GIVEN EXERCISE: Records follow. Pull out every line that contains "picture".

SOURCE MATERIAL:
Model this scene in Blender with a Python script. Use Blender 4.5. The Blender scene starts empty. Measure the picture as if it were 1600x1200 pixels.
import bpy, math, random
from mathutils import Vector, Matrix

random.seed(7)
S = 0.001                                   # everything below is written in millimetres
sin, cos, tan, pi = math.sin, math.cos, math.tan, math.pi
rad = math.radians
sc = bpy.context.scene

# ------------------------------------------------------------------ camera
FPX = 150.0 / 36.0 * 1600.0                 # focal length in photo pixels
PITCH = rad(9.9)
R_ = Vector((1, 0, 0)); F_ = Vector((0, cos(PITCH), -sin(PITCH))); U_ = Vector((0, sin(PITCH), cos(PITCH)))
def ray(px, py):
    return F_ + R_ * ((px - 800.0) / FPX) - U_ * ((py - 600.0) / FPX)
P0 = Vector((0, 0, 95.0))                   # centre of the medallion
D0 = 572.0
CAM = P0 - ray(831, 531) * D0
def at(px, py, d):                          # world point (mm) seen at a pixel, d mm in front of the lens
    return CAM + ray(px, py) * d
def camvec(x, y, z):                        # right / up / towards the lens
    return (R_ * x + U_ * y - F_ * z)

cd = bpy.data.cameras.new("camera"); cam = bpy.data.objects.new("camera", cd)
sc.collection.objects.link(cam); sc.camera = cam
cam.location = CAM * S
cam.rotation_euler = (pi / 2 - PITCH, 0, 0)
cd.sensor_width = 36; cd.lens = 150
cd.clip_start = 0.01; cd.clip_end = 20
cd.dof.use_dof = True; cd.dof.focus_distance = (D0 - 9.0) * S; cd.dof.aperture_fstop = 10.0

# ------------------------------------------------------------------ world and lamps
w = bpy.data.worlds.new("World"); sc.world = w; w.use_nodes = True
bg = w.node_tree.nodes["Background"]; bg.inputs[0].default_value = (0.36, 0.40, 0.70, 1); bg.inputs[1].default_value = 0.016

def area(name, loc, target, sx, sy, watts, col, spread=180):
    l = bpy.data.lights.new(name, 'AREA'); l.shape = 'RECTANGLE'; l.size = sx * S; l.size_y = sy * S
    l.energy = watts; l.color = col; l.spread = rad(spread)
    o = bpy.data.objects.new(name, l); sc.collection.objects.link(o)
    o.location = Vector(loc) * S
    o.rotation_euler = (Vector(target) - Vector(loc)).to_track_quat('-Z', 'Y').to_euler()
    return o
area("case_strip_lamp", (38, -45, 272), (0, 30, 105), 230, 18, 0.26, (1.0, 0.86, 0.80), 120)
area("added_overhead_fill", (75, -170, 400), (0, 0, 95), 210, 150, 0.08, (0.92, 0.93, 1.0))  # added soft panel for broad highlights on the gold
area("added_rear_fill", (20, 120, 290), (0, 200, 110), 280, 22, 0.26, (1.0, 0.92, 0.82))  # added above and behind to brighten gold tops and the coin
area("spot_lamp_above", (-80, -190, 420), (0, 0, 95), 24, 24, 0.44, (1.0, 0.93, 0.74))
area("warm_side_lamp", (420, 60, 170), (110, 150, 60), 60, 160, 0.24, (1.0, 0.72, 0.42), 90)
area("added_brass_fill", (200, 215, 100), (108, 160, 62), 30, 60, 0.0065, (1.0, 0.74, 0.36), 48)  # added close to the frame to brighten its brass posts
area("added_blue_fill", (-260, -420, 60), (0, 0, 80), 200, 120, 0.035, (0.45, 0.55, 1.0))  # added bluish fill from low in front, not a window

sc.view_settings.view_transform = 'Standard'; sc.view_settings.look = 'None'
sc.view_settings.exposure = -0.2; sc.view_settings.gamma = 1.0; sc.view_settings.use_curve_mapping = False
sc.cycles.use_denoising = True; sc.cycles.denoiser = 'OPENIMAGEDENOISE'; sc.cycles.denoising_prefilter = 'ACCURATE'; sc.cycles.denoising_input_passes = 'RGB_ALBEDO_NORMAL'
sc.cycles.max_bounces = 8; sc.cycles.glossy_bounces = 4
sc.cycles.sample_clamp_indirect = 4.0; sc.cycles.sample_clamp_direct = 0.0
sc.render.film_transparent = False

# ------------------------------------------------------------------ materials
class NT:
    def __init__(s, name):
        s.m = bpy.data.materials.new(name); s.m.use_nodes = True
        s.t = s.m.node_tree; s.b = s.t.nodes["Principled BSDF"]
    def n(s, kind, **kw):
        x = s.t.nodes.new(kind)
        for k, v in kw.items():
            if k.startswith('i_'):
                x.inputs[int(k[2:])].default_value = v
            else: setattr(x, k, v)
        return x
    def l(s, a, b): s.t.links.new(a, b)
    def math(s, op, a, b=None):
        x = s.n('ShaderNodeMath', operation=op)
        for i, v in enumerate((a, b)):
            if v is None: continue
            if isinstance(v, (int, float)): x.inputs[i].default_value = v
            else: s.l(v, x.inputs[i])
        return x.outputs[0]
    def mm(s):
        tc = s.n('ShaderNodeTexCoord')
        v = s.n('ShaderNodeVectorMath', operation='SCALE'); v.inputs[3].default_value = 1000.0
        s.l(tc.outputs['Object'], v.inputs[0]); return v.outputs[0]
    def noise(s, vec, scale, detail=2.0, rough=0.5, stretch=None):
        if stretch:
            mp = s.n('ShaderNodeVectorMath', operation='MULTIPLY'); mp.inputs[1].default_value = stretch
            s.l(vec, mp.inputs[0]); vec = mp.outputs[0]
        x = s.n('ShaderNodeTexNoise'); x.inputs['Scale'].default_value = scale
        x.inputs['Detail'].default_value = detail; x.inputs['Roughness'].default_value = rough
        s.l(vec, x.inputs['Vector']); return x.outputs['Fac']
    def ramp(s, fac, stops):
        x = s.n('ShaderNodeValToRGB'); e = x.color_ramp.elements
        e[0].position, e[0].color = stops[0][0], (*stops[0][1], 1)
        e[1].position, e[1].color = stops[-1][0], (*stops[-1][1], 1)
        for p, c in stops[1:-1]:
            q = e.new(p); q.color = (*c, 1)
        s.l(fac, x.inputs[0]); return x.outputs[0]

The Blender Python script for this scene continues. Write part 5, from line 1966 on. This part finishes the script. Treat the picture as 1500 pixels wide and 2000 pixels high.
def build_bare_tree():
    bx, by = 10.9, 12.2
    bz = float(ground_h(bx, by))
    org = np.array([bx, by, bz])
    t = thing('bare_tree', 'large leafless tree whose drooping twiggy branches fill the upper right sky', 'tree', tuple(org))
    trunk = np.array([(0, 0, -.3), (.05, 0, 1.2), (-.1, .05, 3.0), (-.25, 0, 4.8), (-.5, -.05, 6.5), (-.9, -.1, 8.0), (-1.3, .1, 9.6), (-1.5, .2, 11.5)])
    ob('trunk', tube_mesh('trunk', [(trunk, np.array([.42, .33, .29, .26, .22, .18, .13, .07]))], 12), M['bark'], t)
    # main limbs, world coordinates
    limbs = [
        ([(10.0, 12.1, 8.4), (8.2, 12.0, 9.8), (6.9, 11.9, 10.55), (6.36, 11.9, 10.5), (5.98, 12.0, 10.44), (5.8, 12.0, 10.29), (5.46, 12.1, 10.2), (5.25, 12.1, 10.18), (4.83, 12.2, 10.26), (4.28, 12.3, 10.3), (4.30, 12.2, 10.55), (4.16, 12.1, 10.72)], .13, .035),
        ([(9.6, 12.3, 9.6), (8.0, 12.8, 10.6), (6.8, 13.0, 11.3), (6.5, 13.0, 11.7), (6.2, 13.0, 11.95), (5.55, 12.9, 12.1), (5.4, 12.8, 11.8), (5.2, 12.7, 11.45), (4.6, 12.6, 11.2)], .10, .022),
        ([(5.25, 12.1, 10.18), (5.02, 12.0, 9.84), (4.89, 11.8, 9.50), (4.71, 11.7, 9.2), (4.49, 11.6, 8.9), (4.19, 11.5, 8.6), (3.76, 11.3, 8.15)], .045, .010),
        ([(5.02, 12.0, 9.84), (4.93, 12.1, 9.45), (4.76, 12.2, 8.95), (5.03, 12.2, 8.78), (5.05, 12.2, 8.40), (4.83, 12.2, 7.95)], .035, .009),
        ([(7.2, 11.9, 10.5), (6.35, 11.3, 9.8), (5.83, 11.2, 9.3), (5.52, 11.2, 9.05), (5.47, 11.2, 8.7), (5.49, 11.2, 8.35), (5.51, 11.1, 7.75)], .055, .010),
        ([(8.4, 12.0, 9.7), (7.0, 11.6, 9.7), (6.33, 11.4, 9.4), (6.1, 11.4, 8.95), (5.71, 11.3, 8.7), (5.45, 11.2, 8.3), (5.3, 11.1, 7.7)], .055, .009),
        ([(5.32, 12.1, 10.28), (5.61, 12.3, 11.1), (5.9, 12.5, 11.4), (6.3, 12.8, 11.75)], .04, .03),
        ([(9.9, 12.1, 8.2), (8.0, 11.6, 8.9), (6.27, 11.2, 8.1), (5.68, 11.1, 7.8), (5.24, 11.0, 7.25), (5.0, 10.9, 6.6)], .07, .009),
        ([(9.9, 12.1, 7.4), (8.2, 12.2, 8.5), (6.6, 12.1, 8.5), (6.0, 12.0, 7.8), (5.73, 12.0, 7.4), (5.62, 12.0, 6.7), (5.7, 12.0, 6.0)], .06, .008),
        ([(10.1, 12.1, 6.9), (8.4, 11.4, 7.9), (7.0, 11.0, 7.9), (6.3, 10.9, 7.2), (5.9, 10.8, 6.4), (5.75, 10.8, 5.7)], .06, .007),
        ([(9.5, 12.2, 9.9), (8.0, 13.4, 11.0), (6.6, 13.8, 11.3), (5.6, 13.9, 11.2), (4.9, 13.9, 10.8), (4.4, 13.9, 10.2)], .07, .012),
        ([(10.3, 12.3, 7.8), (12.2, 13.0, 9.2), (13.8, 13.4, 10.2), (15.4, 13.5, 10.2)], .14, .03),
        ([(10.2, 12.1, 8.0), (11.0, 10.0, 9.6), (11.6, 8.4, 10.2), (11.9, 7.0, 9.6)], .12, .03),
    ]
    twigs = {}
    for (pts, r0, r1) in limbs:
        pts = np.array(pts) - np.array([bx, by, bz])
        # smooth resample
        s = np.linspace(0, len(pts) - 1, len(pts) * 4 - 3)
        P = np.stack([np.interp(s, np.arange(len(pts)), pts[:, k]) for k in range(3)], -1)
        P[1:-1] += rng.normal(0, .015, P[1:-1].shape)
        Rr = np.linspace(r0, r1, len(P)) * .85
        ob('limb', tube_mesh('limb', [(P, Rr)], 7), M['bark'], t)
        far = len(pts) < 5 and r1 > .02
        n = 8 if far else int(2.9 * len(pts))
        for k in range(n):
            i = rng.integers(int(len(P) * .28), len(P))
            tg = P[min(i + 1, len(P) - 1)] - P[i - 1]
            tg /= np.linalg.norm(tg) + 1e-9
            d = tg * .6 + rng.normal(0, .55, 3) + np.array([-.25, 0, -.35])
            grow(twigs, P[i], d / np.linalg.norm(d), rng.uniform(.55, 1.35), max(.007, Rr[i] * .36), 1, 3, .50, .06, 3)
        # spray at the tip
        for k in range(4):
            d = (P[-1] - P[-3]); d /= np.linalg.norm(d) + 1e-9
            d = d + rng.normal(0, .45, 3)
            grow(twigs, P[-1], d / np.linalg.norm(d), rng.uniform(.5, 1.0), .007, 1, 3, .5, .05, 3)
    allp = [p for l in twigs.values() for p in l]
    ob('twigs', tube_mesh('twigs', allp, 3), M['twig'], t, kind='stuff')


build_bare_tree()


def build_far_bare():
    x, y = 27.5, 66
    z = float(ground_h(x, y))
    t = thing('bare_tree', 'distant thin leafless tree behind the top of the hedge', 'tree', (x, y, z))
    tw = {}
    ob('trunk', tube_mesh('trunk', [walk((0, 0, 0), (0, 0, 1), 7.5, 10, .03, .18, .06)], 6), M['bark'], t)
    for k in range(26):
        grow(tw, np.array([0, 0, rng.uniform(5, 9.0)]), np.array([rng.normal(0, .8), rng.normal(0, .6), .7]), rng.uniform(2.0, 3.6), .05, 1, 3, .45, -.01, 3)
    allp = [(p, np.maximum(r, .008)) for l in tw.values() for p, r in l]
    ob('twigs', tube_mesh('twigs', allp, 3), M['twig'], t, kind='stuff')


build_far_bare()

TASK SOLUTION:
Model this scene in Blender with a Python script. Use Blender 4.5. The Blender scene starts empty. Measure the picture as if it were 1600x1200 pixels.
The Blender Python script for this scene continues. Write part 5, from line 1966 on. This part finishes the script. Treat the picture as 1500 pixels wide and 2000 pixels high.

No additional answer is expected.